● PROBLEM TO WORK ON: Without including the pictures, copy out every line below.

● SUPPLIED MATERIAL:
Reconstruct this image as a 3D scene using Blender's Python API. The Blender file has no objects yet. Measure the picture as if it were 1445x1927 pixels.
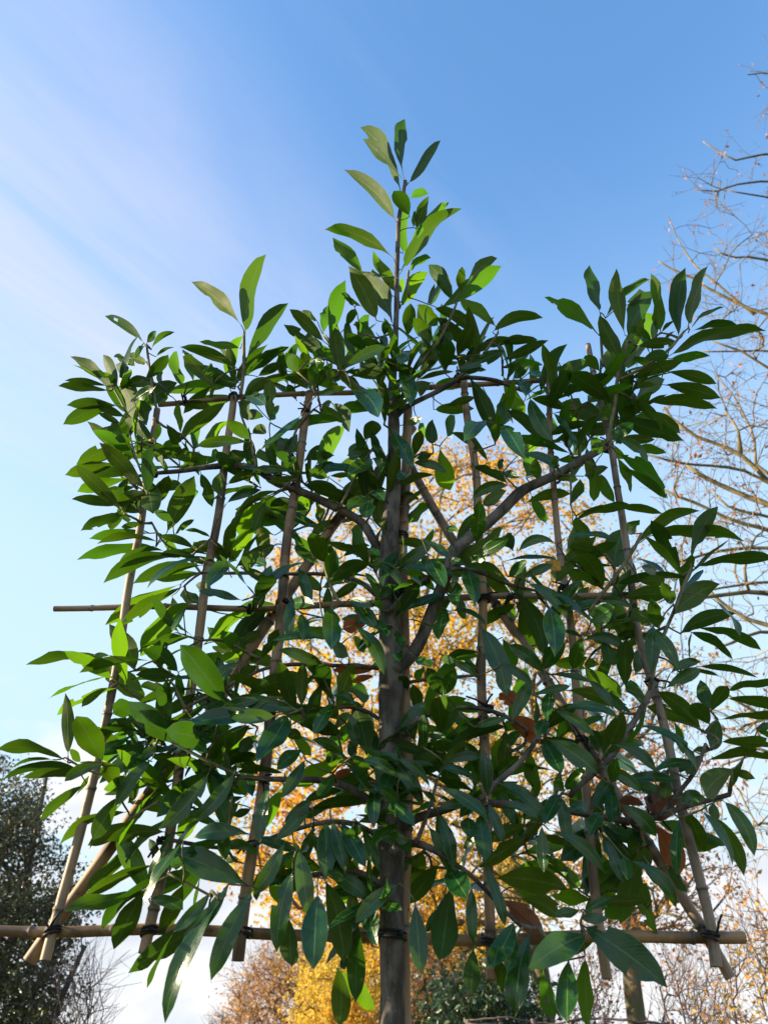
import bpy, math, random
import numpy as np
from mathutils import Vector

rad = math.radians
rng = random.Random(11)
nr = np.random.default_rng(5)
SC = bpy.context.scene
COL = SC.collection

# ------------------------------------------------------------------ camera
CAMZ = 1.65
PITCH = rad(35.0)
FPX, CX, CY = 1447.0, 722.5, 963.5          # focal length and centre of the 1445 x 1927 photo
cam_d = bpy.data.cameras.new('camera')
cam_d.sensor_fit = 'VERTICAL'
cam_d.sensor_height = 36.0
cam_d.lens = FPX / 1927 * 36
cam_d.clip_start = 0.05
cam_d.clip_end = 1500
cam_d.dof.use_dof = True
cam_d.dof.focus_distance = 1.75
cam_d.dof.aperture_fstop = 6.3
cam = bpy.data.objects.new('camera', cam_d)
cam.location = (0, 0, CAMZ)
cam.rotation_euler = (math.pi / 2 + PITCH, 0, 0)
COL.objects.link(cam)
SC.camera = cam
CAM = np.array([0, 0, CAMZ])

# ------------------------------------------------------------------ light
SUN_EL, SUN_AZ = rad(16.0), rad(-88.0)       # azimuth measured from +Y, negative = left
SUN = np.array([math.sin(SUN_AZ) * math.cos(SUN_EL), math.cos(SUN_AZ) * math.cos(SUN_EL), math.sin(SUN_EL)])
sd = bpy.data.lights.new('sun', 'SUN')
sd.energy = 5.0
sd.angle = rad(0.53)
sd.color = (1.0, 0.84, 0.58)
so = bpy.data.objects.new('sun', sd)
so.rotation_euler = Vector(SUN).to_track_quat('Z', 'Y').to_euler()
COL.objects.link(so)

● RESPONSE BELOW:
Reconstruct this image as a 3D scene using Blender's Python API. The Blender file has no objects yet. Measure the picture as if it were 1445x1927 pixels.
import bpy, math, random
import numpy as np
from mathutils import Vector

rad = math.radians
rng = random.Random(11)
nr = np.random.default_rng(5)
SC = bpy.context.scene
COL = SC.collection

# ------------------------------------------------------------------ camera
CAMZ = 1.65
PITCH = rad(35.0)
FPX, CX, CY = 1447.0, 722.5, 963.5          # focal length and centre of the 1445 x 1927 photo
cam_d = bpy.data.cameras.new('camera')
cam_d.sensor_fit = 'VERTICAL'
cam_d.sensor_height = 36.0
cam_d.lens = FPX / 1927 * 36
cam_d.clip_start = 0.05
cam_d.clip_end = 1500
cam_d.dof.use_dof = True
cam_d.dof.focus_distance = 1.75
cam_d.dof.aperture_fstop = 6.3
cam = bpy.data.objects.new('camera', cam_d)
cam.location = (0, 0, CAMZ)
cam.rotation_euler = (math.pi / 2 + PITCH, 0, 0)
COL.objects.link(cam)
SC.camera = cam
CAM = np.array([0, 0, CAMZ])

# ------------------------------------------------------------------ light
SUN_EL, SUN_AZ = rad(16.0), rad(-88.0)       # azimuth measured from +Y, negative = left
SUN = np.array([math.sin(SUN_AZ) * math.cos(SUN_EL), math.cos(SUN_AZ) * math.cos(SUN_EL), math.sin(SUN_EL)])
sd = bpy.data.lights.new('sun', 'SUN')
sd.energy = 5.0
sd.angle = rad(0.53)
sd.color = (1.0, 0.84, 0.58)
so = bpy.data.objects.new('sun', sd)
so.rotation_euler = Vector(SUN).to_track_quat('Z', 'Y').to_euler()
COL.objects.link(so)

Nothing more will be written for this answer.